PFIA 2024
Le cyber-réductionnisme en question ; renoncer, succomber ou refonder ?
Comme dernier avatar de la modernité, l’IA participe de tous les fantasmes quant au prétendu nouveau monde qui vient. L’utopie techno des uns fait la dystopie punk des autres. On voit la “marque” IA partout faire surface comme promesse de productivité, d’efficacité et de temps libre. On l’associe, bon gré mal gré, à toutes les dimensions, sérieuses ou pas, du grand rêve futuriste : la robotique, les sciences cognitives, la science fiction ou le transhumanisme. Et on passe allègrement du jeu de l’imitation comme expérience de pensée ou fiction théorique, au drame annoncé par les uns, si ce n’est désiré par les autres, du grand remplacement par les machines dans la société si ce n’est l’évolution.
Pourtant, jusqu’ici, ce que j’appellerai par précaution l’“intelligence computationnelle”, était un domaine de recherche plutôt confidentiel, éclaté en différentes branches ne se réclamant pas toutes du projet de construire des « intelligences » dites « artificielles ». Cet état de fait, combiné aux freins technologiques auxquels se confrontait le domaine, ont fait que nous avions le luxe de pouvoir tracer une séparation claire entre scientifiques des champs de l’IC/IA d’un côté, et évangélistes, futurologues ou artistes de l’autre. Avec la phase 3 de l’histoire de l’IC/IA, ces frontières se sont brouilllées. Des scientifiques et des ingénieurs se retrouvent en promoteurs, conscients ou pas, de tous les narratifs du complexe technico-socio-culturel qu’est devenue l’IA. D’autres cherchent à éviter la compromission en espérant revenir à un état dans lequel l’IA ne serait qu’un moyen, totalement sous contrôle, ou ne serait pas. Or, la recherche, ne peut et ne doit être partie prenante d’une idéologie ou d’un marketing social, même sous couvert des meilleures intentions. C’est pourtant le cas.

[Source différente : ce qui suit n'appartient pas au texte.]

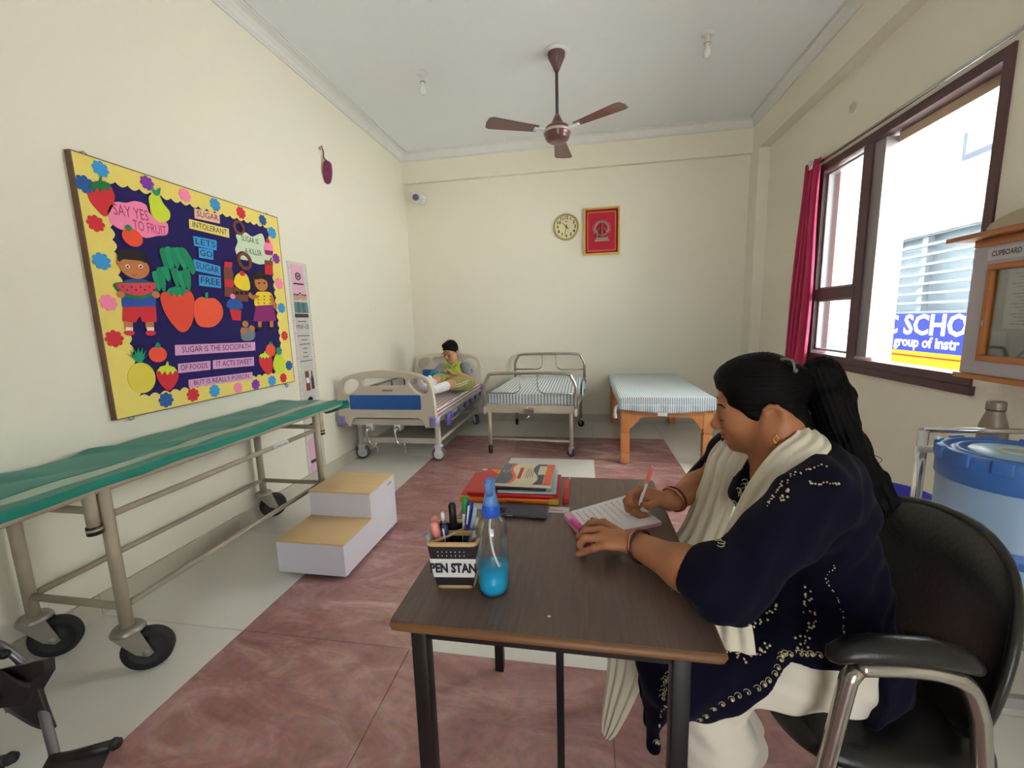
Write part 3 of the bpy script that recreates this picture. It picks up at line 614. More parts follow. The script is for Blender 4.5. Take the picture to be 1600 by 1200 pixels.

Néanmoins, plutôt que de se plaindre de la situation actuelle, il faut peut être se contenter de regarder les choses en face. Car, et c’est probablement le fait le plus important, l’IA nous échappe et sort de plus en plus du giron de la science pour prendre sa place en tant qu’objet culturel et technologique. Et il devient donc de plus en plus urgent de nous poser simplement la question du “que faisons-nous ?” plutôt que de nourrir la confusion généralisée du “où allons nous ?”.
L’objet de cette conférence est de reposer la question des fondements et de la méthode dans le champ de l’informatique théorique et de l’IA. Nous présenterons une analyse critique du discours actuel, et nous rappellerons les fondements scientifiques qui permettent de développer une pensée de l’intelligence computationnelle débarassée de ses sous-entendus idéologiques.